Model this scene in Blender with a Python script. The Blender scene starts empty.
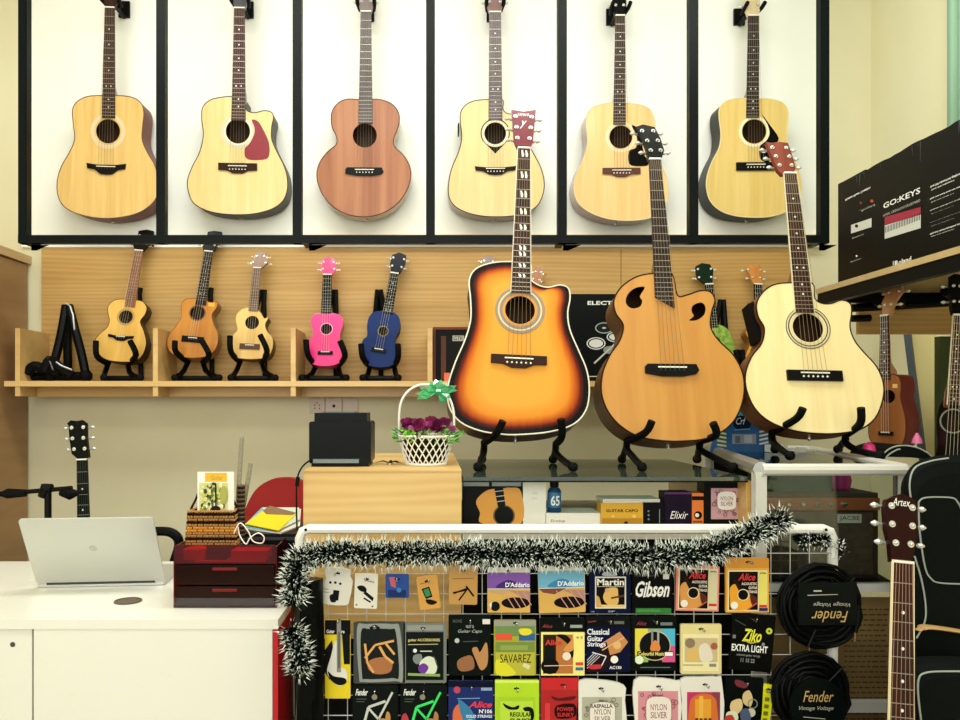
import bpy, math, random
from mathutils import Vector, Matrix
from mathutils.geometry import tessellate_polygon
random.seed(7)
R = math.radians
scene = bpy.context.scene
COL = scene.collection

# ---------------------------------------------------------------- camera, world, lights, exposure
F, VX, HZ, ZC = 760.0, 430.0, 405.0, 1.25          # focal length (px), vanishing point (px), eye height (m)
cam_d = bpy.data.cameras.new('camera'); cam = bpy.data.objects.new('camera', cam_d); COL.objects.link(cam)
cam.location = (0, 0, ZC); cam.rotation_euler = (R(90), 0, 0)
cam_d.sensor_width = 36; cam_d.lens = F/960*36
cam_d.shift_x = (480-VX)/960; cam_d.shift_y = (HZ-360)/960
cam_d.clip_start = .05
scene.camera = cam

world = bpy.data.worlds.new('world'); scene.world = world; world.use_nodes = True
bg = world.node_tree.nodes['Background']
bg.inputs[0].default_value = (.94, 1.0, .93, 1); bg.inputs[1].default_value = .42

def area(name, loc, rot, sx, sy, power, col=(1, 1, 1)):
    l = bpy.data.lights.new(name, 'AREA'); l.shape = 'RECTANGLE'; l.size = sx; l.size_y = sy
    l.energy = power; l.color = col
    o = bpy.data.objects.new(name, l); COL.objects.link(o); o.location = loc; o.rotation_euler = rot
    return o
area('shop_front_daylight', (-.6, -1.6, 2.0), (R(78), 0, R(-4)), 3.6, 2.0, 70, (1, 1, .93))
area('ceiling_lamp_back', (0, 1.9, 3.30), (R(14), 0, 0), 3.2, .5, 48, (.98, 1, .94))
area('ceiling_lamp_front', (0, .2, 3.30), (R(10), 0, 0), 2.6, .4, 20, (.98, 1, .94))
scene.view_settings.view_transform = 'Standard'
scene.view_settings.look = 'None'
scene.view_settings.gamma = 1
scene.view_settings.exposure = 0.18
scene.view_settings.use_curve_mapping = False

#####

| SHORT EXERCISE |
Give again, exactly, the lines from the start of the data through the one holding "COL = scene.collection"; omit the pictures.

| FINISHED TASK |
Model this scene in Blender with a Python script. The Blender scene starts empty.
import bpy, math, random
from mathutils import Vector, Matrix
from mathutils.geometry import tessellate_polygon
random.seed(7)
R = math.radians
scene = bpy.context.scene
COL = scene.collection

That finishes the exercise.